建設系資格について(その5)

今回も建設系資格について紹介します。

前回は施工管理技士についてお話をしましたが、今回は建設系資格としては難易度最高峰の技術士についてお話します。

技術士とは、科学技術の応用面に携わる高等の専門的応用能力を備えた技術者の資格となっています。試験は一次試験と二次試験にと2回あり、一次試験に合格すると技術士補の資格を取得できます。

ただし、一次試験は誰でも受けることができますが、二次試験は7年の実務経験もしくは技術士補で4年以上の実務経験が必要です。さらに、二次試験は論述式の試験で、5時間半で最大5400字の記述をしなくてはいけないうえに、その筆記試験合格後、3000字の技術的体験論文を書いてから口頭試験(20分程度)で体験論文や経歴を踏まえた質疑応答を行う必要があります。二次試験の合格率は10%前後と難易度もそれなりに高いです。

資格の範囲は建設だけでなく、機械、船舶、航空、電気、化学、繊維、金属、資源、上下水道、衛生、農業、森林、水産、経営、情報、応用理学、生物、環境、原子力の20部門に全体を監理する総合技術監理部門の合計21部門があります。

人によりけりかもしれませんが、二次試験の最大5400字はかなり大変です。時間は長いですが、設問を読んで、文書構成を考えてから、骨子(解答ポイントの箇条書き)を書いて、実際の記述となると10分で240字から300字ぐらい書けないと時間が足りなくなります。1字当りだと2秒から2.5秒です。日頃手書きに慣れている人ならいいかもしれませんが、パソコンで作業している人にはきついです。このスピードで、さらに採点者に読んでもらえるようにできるだけ丁寧に誤字脱字がないという条件ですから、よっぽどの人は練習しないと難しいと思います。

また、口頭試験は試験申込時に提出した業務経歴書と技術的体験論文、技術士法の内容をもとに質疑応答が行われます。実経験が豊富で、施主・発注者や協力業者、近隣住民などに打ち合わせや説明をしている方なら大変ではありませんが、そのような経験がない方には、鋭い質問に上手に対応できない場合もあるようです。

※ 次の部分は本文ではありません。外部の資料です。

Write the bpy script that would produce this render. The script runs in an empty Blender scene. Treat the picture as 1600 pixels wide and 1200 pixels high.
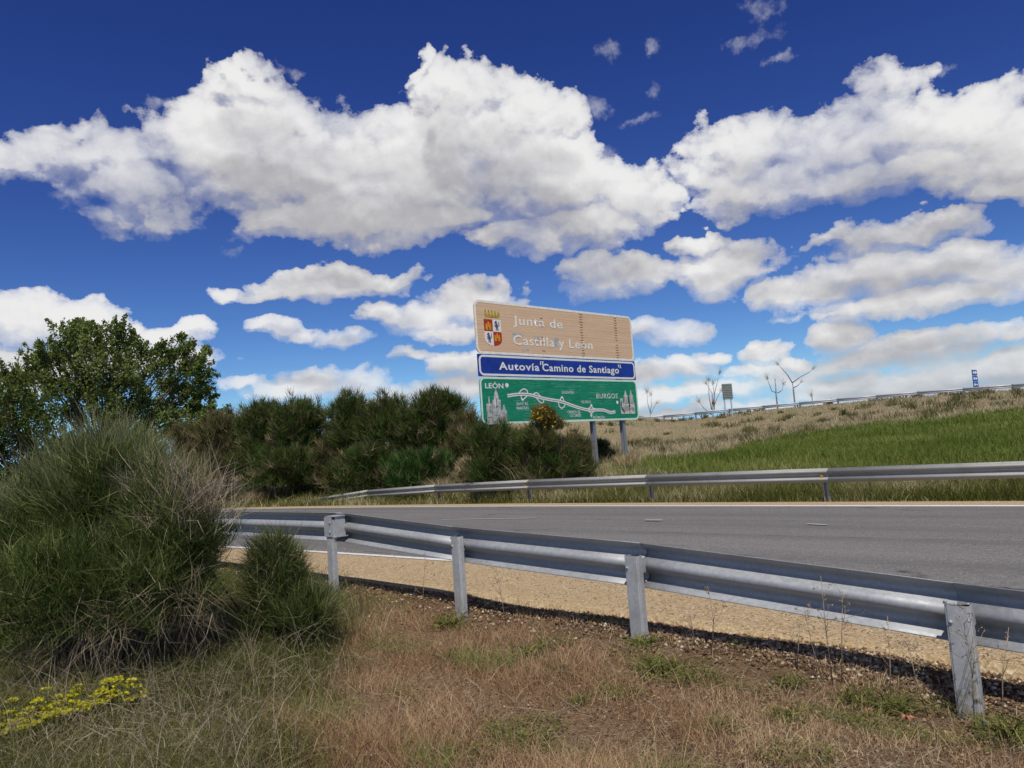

「なんでこんな大変な試験を受けなきゃいけないの?」と思われる方も多いと思いますが、建設業では2つの大きなポイントがあります。

1つは公共工事の入札参加の基準にある経営事業審査項目の中に技術士取得者数があります。技術士資格はポイントとなり、より上位(金額の大きい)の入札参加を得られる可能性が出てきます。建設コンサルタントでは、専任技術管理者として技術士資格が必要なだけでなく、入札資格として技術士資格の保有を求められることもあります。

もう1つは監理技術者の資格取得ができる業種が増える場合があるということです。仮に1級土木施工管理技士と1級建築施工管理技士をもっていても、電気工事と造園工事は監理技術者になれないのですが、技術士の建設部門を取得するとこれが可能になります。上下水道部門を取得すると管工事、さく井工事、水道施設工事といった業種で取得が可能になります。もちろん、電気、管、造園、電気通信は1級施工管理技士がありますので、そちらを受けるほうが合格の可能性は高いかもしれません。

大手建設会社では管理職になる際の必須資格にしている場合も多く、技術士の部門別登録者数は建設部門が50%近く占めています。なかなか手が出せない資格だとは思いますが、自分の実務経験を形にするという点ではとてもいい資格です。